Evaluation of a Simplified Grid Treatment for Oscillating Trailing-Edge Control Surfaces

The aeroelastic behavior associated with control surfaces is of particular practical interest The treatment of the control surface in a computational fluid dynamics based simulation is complicated by the change in topology of the geometry as the flap edge is exposed. This paper evaluates the use of a treatment which blends the flap edge into the wing. This simplifies the mesh treatment by avoiding topological changes. The influence of the treatment of the forced flap motions on the aerodynamic responses of the rigid benchmark active control technology wing and a flexible supersonic transport wing is evaluated. Comparison is made with results obtained when the flap edge is exposed. It is shown that the predictions from the blended treatment give similar results, including local effects on the control surface, to calculations which include the flap edge effects.

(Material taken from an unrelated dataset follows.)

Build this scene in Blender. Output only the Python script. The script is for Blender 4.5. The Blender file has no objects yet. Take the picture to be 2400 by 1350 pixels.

Intergrid Transformation for Aircraft Aeroelastic Simulations

A transformation methodology is developed for complete aircraft aeroelastic computations. A Structural Dynamics Model based on a generic F16 aircraft has been used to study the intergrid transformation between the structural and fluid grids. A structural model with the fuselage modelled as 1D beam and the wings and the fin modelled as 2D shells is used to obtain the modal response. The Constant Volume Tetrahedron (CVT) is the transformation scheme used for communicating the deformation between the 2D structural components and the corresponding fluid surface components. A modified version of the CVT is used for the transformation between the 1D structural beam and the fuselage. A two level transformation scheme is applied and a hierarchical based blending function is applied at the component interfaces by which the fluid surface grid remains intact.

Treatment of Forced Flap Motions for Aeroelastic Simulations of an Arrow Wing

This study describes a CFD based simulation of an oscillating trailing edge control surface on a flexible arrow wing. The computed unsteady surface pressure distribution and the deformation of the wing due to the control surface oscillation are validated against experimental results. The structure of the wing is modelled so that the first wing bending mode resonates with the flap oscillating frequency (FOF) of 15 Hz as observed in the experiments. A predefined flap mode is applied to the surface grid to implement the forced flap oscillations. The FEM package NASTRAN is used to model the structure and the CFD code PMB developed at University of Glasgow is used for the simulations.

Treatment of Complex Configurations for Flutter Calculations

The transfer between fluid and structural grids in an aeroelastic simulation is considered. A method for blending the transformation of different aircraft components is described. This method is also used to blend control surfaces into the wing or fin. Evaluation of this treatment is made against results obtained when the flap has a small gap at its ends. The integrity of the method has been tested by the successful application to a practical example of rudder buzz.